** Begin DATA **

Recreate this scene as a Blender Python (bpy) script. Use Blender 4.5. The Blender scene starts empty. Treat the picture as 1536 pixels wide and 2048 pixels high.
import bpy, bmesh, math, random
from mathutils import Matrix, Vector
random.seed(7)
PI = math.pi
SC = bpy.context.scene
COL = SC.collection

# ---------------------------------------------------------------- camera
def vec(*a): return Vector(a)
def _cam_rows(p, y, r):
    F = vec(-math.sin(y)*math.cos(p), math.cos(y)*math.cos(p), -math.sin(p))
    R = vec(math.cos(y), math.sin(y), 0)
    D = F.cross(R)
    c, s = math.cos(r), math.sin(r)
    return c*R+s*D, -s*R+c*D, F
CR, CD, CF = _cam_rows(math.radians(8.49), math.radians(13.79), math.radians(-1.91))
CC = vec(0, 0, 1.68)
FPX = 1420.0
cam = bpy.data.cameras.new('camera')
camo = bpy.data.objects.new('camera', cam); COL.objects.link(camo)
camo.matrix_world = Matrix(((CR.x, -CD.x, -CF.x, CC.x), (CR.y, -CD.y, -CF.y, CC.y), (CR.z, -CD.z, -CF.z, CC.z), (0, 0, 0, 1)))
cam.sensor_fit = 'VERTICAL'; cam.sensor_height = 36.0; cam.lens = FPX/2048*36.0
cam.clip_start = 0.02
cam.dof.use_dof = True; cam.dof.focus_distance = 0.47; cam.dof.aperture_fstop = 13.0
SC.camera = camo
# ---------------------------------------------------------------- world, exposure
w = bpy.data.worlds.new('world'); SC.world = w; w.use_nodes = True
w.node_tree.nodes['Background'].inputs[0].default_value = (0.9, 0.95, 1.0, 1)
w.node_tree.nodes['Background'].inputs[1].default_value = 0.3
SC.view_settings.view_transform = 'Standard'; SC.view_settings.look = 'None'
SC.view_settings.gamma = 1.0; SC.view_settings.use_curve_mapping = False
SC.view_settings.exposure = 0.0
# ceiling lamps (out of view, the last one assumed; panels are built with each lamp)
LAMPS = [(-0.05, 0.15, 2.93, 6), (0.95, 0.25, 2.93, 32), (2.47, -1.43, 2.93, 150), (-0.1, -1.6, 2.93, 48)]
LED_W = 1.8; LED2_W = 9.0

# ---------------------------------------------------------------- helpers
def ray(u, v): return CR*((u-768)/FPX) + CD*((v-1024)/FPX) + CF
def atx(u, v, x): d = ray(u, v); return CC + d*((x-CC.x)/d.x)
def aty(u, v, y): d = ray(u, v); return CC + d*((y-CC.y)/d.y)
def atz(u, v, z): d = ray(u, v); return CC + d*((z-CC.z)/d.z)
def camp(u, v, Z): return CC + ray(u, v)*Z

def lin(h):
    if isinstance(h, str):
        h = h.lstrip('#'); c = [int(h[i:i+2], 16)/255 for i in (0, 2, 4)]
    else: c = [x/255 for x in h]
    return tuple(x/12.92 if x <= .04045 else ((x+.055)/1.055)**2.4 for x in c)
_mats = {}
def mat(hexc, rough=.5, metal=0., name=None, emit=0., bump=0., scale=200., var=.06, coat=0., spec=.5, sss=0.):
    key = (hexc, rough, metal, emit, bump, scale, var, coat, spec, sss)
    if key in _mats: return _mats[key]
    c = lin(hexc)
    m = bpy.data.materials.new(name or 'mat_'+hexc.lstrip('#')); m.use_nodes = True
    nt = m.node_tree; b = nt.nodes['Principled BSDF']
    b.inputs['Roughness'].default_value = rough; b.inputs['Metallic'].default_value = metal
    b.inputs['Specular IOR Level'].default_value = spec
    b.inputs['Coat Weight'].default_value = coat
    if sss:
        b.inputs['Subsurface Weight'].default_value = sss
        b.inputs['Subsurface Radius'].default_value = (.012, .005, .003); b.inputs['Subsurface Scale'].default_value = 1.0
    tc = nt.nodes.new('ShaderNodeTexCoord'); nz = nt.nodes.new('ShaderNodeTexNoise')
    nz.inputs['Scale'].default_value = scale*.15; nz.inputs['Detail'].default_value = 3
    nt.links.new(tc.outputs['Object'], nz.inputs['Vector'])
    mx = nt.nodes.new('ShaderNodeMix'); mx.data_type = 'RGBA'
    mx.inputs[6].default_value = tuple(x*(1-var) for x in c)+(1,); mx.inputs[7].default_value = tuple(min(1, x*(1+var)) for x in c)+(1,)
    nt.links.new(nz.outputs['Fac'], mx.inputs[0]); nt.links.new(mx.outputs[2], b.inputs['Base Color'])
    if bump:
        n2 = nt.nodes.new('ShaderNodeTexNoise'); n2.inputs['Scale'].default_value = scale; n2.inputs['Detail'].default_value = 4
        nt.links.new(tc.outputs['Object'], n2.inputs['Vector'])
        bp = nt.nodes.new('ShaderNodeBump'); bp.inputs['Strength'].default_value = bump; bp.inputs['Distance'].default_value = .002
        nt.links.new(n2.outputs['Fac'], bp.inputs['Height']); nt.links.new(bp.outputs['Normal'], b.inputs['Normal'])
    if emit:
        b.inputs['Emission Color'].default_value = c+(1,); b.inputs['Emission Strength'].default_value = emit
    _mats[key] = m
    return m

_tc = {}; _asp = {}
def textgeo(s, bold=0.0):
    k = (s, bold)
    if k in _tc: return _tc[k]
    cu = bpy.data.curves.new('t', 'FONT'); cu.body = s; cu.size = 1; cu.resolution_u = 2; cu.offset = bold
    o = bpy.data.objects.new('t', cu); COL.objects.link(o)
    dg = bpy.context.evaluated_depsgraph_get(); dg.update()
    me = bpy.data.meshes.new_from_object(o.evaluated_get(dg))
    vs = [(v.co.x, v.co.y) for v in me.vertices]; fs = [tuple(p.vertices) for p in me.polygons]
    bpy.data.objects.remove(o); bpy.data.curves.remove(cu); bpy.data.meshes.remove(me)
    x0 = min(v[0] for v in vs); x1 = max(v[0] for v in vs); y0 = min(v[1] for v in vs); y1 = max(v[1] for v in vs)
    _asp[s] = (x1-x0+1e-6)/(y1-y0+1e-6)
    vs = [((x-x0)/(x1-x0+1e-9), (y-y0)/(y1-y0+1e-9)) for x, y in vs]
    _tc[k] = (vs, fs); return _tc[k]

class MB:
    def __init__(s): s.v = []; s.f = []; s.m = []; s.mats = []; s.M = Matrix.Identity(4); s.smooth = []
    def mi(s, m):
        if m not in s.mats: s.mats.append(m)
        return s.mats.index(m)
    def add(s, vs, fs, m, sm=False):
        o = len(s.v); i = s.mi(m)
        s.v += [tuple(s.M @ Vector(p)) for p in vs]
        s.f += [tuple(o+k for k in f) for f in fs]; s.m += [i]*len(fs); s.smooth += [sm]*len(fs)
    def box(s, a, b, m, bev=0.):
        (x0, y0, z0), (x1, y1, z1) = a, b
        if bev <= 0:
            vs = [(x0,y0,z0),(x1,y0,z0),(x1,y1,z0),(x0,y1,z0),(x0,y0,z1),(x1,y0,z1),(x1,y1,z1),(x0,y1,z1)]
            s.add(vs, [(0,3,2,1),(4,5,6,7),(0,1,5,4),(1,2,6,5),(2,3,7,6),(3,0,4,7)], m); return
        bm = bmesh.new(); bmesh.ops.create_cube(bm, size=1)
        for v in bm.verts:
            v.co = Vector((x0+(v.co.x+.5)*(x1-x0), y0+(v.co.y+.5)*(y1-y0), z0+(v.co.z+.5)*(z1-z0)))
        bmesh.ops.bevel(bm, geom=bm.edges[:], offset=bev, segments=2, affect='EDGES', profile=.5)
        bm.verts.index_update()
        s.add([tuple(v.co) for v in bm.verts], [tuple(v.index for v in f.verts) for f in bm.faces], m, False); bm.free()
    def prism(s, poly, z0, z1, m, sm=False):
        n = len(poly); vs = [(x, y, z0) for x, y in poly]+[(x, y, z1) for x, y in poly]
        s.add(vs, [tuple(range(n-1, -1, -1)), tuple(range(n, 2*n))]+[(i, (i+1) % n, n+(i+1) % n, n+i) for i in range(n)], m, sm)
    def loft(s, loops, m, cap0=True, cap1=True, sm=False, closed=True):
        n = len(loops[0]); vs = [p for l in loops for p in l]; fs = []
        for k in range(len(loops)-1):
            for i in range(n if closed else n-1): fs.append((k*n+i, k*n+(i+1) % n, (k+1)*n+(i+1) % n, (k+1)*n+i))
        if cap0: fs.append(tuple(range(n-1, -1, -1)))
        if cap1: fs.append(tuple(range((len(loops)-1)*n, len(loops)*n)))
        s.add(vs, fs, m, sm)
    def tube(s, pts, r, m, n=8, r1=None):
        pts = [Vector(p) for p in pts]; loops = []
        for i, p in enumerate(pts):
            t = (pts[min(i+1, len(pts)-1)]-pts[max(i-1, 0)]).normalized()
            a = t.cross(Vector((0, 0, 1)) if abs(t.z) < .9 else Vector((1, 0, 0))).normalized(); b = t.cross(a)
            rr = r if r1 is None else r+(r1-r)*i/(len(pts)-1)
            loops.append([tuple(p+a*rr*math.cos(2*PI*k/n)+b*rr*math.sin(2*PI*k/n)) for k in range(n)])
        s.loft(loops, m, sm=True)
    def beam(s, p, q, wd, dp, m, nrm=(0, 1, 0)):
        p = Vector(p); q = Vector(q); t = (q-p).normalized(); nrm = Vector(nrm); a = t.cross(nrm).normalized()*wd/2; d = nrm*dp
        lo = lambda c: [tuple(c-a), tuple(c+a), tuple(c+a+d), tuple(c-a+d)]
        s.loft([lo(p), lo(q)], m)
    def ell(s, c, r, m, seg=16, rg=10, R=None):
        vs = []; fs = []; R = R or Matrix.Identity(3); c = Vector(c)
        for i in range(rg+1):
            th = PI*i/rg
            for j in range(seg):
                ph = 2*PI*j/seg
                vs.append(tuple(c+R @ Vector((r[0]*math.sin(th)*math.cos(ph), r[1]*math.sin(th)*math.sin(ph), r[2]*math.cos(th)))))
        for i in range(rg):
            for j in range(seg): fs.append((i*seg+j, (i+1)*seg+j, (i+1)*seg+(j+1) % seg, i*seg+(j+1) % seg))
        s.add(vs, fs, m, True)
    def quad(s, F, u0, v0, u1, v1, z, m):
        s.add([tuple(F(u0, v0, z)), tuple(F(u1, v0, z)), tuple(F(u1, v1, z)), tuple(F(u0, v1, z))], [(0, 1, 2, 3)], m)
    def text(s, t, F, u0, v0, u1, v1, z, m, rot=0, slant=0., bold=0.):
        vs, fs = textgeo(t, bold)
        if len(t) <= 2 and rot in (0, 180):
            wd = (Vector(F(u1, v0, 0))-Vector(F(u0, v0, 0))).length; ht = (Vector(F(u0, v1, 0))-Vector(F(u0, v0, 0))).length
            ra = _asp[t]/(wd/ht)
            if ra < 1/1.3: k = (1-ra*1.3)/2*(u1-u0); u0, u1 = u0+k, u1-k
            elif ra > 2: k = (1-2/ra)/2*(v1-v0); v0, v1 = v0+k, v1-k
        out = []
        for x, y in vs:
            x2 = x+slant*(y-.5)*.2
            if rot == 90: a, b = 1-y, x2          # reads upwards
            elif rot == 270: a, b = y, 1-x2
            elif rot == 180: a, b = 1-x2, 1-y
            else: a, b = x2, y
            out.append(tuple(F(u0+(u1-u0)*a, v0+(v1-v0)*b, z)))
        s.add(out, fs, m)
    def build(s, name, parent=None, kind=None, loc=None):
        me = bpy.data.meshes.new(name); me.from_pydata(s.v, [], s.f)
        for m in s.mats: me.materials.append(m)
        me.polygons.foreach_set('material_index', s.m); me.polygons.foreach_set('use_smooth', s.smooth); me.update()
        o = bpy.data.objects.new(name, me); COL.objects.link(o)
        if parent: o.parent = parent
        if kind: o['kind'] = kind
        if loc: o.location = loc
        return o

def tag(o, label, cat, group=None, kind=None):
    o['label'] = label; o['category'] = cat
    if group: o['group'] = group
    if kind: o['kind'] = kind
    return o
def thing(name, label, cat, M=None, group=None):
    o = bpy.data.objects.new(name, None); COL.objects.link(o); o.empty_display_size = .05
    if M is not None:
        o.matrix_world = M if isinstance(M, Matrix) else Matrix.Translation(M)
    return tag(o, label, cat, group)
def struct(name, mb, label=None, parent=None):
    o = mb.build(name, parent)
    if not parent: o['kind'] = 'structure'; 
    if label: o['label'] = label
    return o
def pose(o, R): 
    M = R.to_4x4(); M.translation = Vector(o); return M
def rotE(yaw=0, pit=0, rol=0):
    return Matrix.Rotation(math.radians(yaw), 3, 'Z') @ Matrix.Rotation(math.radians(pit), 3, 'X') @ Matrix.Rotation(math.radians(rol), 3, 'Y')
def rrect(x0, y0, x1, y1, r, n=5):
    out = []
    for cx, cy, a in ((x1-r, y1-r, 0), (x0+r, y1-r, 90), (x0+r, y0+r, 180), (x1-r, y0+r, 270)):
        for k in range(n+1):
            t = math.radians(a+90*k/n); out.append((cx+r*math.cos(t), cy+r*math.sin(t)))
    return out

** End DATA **

WRITTEN REQUEST: Extract the first line above and each line after it up to and including the one with "COL = SC.collection", please, exactly and with nothing else.

OUTPUT OF THE TASK:
Recreate this scene as a Blender Python (bpy) script. Use Blender 4.5. The Blender scene starts empty. Treat the picture as 1536 pixels wide and 2048 pixels high.
import bpy, bmesh, math, random
from mathutils import Matrix, Vector
random.seed(7)
PI = math.pi
SC = bpy.context.scene
COL = SC.collection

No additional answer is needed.